Africa accounts for less than three percent of global air traffic despite representing nearly 18 percent of the world’s population, a gap that policymakers and airline executives at a high-level Nairobi forum say reflects fixable structural failures rather than weak demand.

The stark disparity framed two days of deliberations at the Airlines, Capital and Connectivity Forum, convened in Nairobi from February 25 to 26 by the African Development Bank Group (AfDB) in partnership with the African Airlines Association (AFRAA). The event brought together airline executives, transport ministers, regulators, investors, and development partners to map out how the continent can convert a rapidly growing travel market into financially sustainable connectivity.
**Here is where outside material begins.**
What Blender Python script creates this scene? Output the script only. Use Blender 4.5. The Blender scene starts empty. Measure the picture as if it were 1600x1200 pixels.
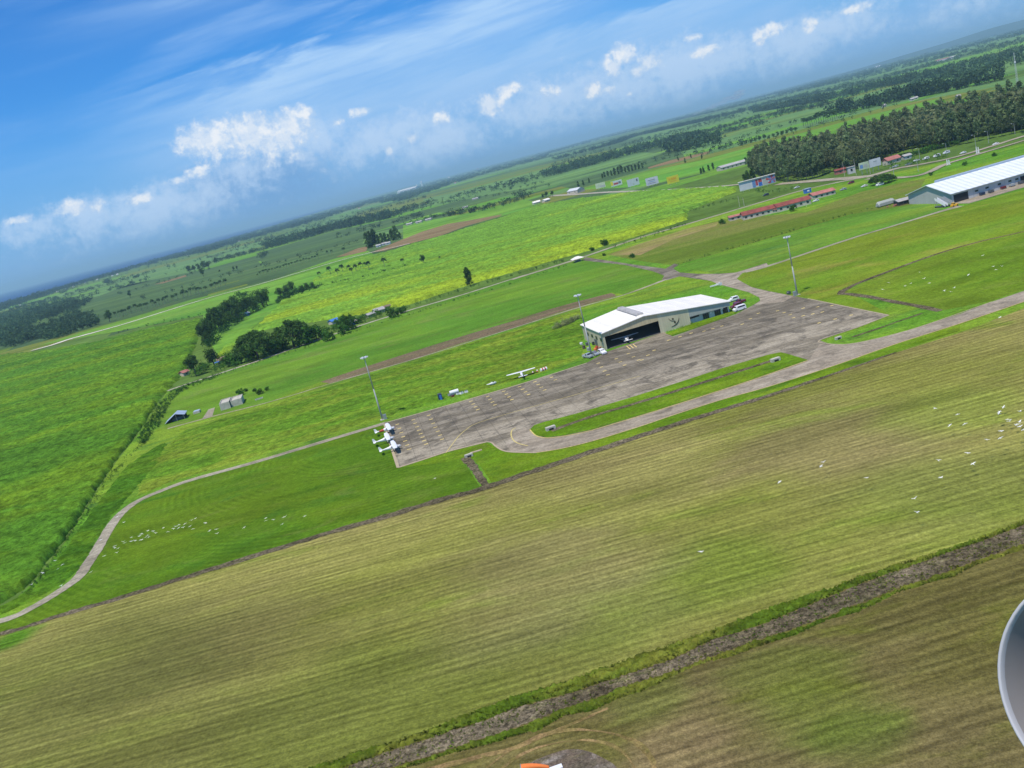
import bpy, bmesh, math, random
import numpy as np
from mathutils import Vector, Matrix
from mathutils.geometry import delaunay_2d_cdt
R = math.radians
random.seed(7); rng = np.random.default_rng(7)
scene = bpy.context.scene
COL = scene.collection

# ------------------------------------------------------------------ camera
F_PX, CAM_H = 1450.0, 75.0
ROLL = math.atan(0.2625); ST, CT = math.sin(ROLL), math.cos(ROLL)
PITCH = math.atan((800*ST + (600-456)*CT)/F_PX)
SP, CP = math.sin(PITCH), math.cos(PITCH)
cam_d = bpy.data.cameras.new("camera"); cam = bpy.data.objects.new("camera", cam_d); COL.objects.link(cam)
cam_d.sensor_width = 36.0; cam_d.lens = 36.0*F_PX/1600.0
cam_d.clip_start = 0.1; cam_d.clip_end = 150000.0
fw = Vector((0, CP, -SP)); up0 = Vector((0, SP, CP)); rt0 = Vector((1, 0, 0))
upv = up0*CT + rt0*ST          # the aeroplane banks: the horizon rises to the right
rtv = rt0*CT - up0*ST
M = Matrix(((rtv.x, upv.x, -fw.x, 0), (rtv.y, upv.y, -fw.y, 0), (rtv.z, upv.z, -fw.z, CAM_H), (0, 0, 0, 1)))
cam.matrix_world = M
scene.camera = cam

# ------------------------------------------------------------------ light
SUN_EL, SUN_DIR = R(66), Vector((-0.66, -0.75, 0)).normalized()   # direction towards the sun on the ground
to_sun = Vector((SUN_DIR.x*math.cos(SUN_EL), SUN_DIR.y*math.cos(SUN_EL), math.sin(SUN_EL)))
sl = bpy.data.lights.new("sun", 'SUN'); sl.energy = 4.4; sl.angle = R(0.53); sl.color = (1.0, 0.92, 0.78)
so = bpy.data.objects.new("sun", sl); COL.objects.link(so)
so.rotation_euler = to_sun.to_track_quat('Z', 'Y').to_euler()
scene.view_settings.view_transform = 'Standard'; scene.view_settings.look = 'None'
scene.view_settings.exposure = 0.0; scene.view_settings.gamma = 1.0
scene.cycles.use_denoising = True
scene.cycles.max_bounces = 6; scene.cycles.transparent_max_bounces = 8

# ------------------------------------------------------------------ photo pixel (1600x1200) -> place on the ground
def ray(x, y):
    dx, dy = x-800, y-600
    u = dx*CT - dy*ST; v = dx*ST + dy*CT
    return u, F_PX*CP - v*SP, -F_PX*SP - v*CP
def at(x, y, z=0.0):
    X, Y, Z = ray(x, y); t = (z-CAM_H)/Z
    return Vector((X*t, Y*t, z))
def proj(p):
    Z = p.z-CAM_H
    d = p.y*CP - Z*SP; v = (-p.y*SP - Z*CP)/d*F_PX; u = p.x/d*F_PX
    return 800+u*CT+v*ST, 600-u*ST+v*CT
def hgt(bx, by, ty):
    g = at(bx, by); lo, hi = 0.0, 300.0
    for _ in range(40):
        m = (lo+hi)/2
        if proj(Vector((g.x, g.y, m)))[1] > ty: lo = m
        else: hi = m
    return lo
def mpp(x, y):
    g = at(x, y); return (g.y*CP + CAM_H*SP)/F_PX
def azel(x, y):
    X, Y, Z = ray(x, y); return math.atan2(X, Y), math.atan2(Z, math.hypot(X, Y))
RUN = math.atan(0.135)          # the runway direction on the ground

# ------------------------------------------------------------------ node helpers
class NT:
    def __init__(s, tree): s.t = tree; s.n = tree.nodes; s.l = tree.links
    def node(s, typ, **kw):
        n = s.n.new(typ)
        for k, v in kw.items(): setattr(n, k, v)
        return n
    def put(s, sock, v):
        if isinstance(v, bpy.types.NodeSocket): s.l.new(v, sock)
        elif v is not None:
            if isinstance(v, (tuple, list)) and len(v) == 3 and sock.type == 'RGBA': v = (*v, 1)
            sock.default_value = v
    def math(s, op, a, b=None, c=None, clamp=False):
        n = s.node('ShaderNodeMath', operation=op, use_clamp=clamp)
        for i, v in enumerate((a, b, c)):
            if v is not None: s.put(n.inputs[i], v)
        return n.outputs[0]
    def mix(s, f, a, b, mode='MIX'):
        n = s.node('ShaderNodeMix', data_type='RGBA', blend_type=mode); n.clamp_factor = True
        s.put(n.inputs[0], f); s.put(n.inputs[6], a); s.put(n.inputs[7], b); return n.outputs[2]
    def ramp(s, v, lo, hi, a=0.0, b=1.0, smooth=True):
        n = s.node('ShaderNodeMapRange'); n.interpolation_type = 'SMOOTHSTEP' if smooth else 'LINEAR'
        s.put(n.inputs[0], v); n.inputs[1].default_value = lo; n.inputs[2].default_value = hi
        n.inputs[3].default_value = a; n.inputs[4].default_value = b; return n.outputs[0]
    def mapping(s, vec, rot=0.0, sc=(1, 1, 1), loc=(0, 0, 0)):
        n = s.node('ShaderNodeMapping'); s.put(n.inputs[0], vec)
        n.inputs[1].default_value = loc; n.inputs[2].default_value = (0, 0, rot); n.inputs[3].default_value = sc
        return n.outputs[0]
    def noise(s, vec, scale, detail=3.0, rough=0.55, dist=0.0):
        n = s.node('ShaderNodeTexNoise'); s.put(n.inputs['Vector'], vec)
        n.inputs['Scale'].default_value = scale; n.inputs['Detail'].default_value = detail
        n.inputs['Roughness'].default_value = rough; n.inputs['Distortion'].default_value = dist
        return n.outputs['Fac']
    def gain(s, col, v):      # multiply a colour by a scalar socket
        n = s.node('ShaderNodeCombineColor')
        for i in range(3): s.put(n.inputs[i], v)
        return s.mix(1.0, col, n.outputs[0], 'MULTIPLY')
    def bump(s, h, strength, dist):
        n = s.node('ShaderNodeBump'); s.put(n.inputs['Height'], h)
        n.inputs['Strength'].default_value = strength; n.inputs['Distance'].default_value = dist; return n.outputs[0]

def new_mat(name):
    m = bpy.data.materials.new(name); m.use_nodes = True; m.node_tree.nodes.clear()
    T = NT(m.node_tree); out = T.node('ShaderNodeOutputMaterial')
    return m, T, out
def paint(name, col, rough=0.5, metal=0.0, var=0.12, scale=1.5, bump=0.0, spec=0.4):
    m, T, out = new_mat(name)
    tc = T.node('ShaderNodeTexCoord').outputs['Object']
    n = T.noise(tc, scale, 4.0)
    g = T.ramp(n, 0.25, 0.75, 1-var, 1+var, False)
    c = T.gain(col, g)
    b = T.node('ShaderNodeBsdfPrincipled'); T.put(b.inputs['Base Color'], c)
    b.inputs['Roughness'].default_value = rough; b.inputs['Metallic'].default_value = metal
    b.inputs['Specular IOR Level'].default_value = spec
    if bump: T.put(b.inputs['Normal'], T.bump(n, bump, 0.05))
    T.l.new(b.outputs[0], out.inputs[0]); return m

def clad(name, col, axis, per, stain=0.2, rough=0.6, stcol=(0.30, 0.20, 0.10)):
    m, T, out = new_mat(name)
    tc = T.node('ShaderNodeTexCoord').outputs['Object']; sp_ = T.node('ShaderNodeSeparateXYZ'); T.put(sp_.inputs[0], tc)
    fr = T.math('FRACT', T.math('DIVIDE', sp_.outputs[axis], per)); seam = T.math('LESS_THAN', fr, 0.07)
    pn = T.node('ShaderNodeTexWhiteNoise', noise_dimensions='1D'); T.put(pn.inputs['W'], T.math('FLOOR', T.math('DIVIDE', sp_.outputs[axis], per)))
    g = T.math('MULTIPLY', T.ramp(pn.outputs['Value'], 0, 1, 0.92, 1.05, False), T.math('SUBTRACT', 1.0, T.math('MULTIPLY', seam, 0.18)))
    n1 = T.noise(T.mapping(tc, 0, (1.2, 1.2, 0.12)), 1.0, 5.0, 0.65); n2 = T.noise(tc, 0.25, 5.0, 0.6)
    c = T.mix(T.math('MULTIPLY', T.ramp(n1, 0.48, 0.75), T.math('MULTIPLY', T.ramp(n2, 0.4, 0.65), stain*2)), col, stcol)
    c = T.gain(c, T.math('MULTIPLY', g, T.ramp(n2, 0.3, 0.7, 0.93, 1.07, False)))
    b = T.node('ShaderNodeBsdfPrincipled'); T.put(b.inputs['Base Color'], c); b.inputs['Roughness'].default_value = rough; b.inputs['Specular IOR Level'].default_value = 0.25
    T.l.new(b.outputs[0], out.inputs[0]); return m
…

The business case for urgency is clear. Remarks delivered on behalf of Kenya Airways described Africa as the single largest structural aviation opportunity of the 21st century, projecting that one in four new global air travellers over the next two decades will originate from the continent, driven by urbanisation, a rising middle-income population, and a youthful demographic base.

Yet the financial reality for carriers operating on the continent today is sobering. The International Air Transport Association (IATA) projects African airlines will generate net margins of just one to two percent in 2026, less than half the global industry average forecast of 3.9 percent, with high fuel costs, heavy taxation, incomplete liberalisation, and limited hub infrastructure among the key drags on profitability.

Connectivity gaps compound the financial pressure. Intra-African travel accounts for only about a quarter of total continental air traffic, forcing many passengers to transit through hubs outside Africa to reach other African destinations, adding cost and time to journeys that should be direct.

The AfDB’s response is the Integrated Aviation Transformation Program (IATP), structured around three pillars: operationalising the Single African Air Transport Market (SAATM), strengthening safety oversight, and investing in skills development for pilots, technical staff, and airport operations. The programme is designed to de-risk priority investments and support early pilot transactions to rebuild confidence among commercial and institutional financiers, with the AfDB targeting more than US$7 billion in mobilised capital through its linked Aviation Financing and Connectivity Facility (AFCF).

The African Union Commission framed the aviation reform agenda as an imperative for sovereignty, integration, and competitiveness, and confirmed that the SAATM has been designated as the African Union’s theme for the year 2027.

Forum participants emphasised that execution, not ambition, is now the defining challenge. Discussions over the two days produced consensus around strengthening airline bankability, advancing climate-aligned aviation systems, expanding cargo and logistics capacity, and deploying innovative risk-sharing mechanisms under the IATP framework.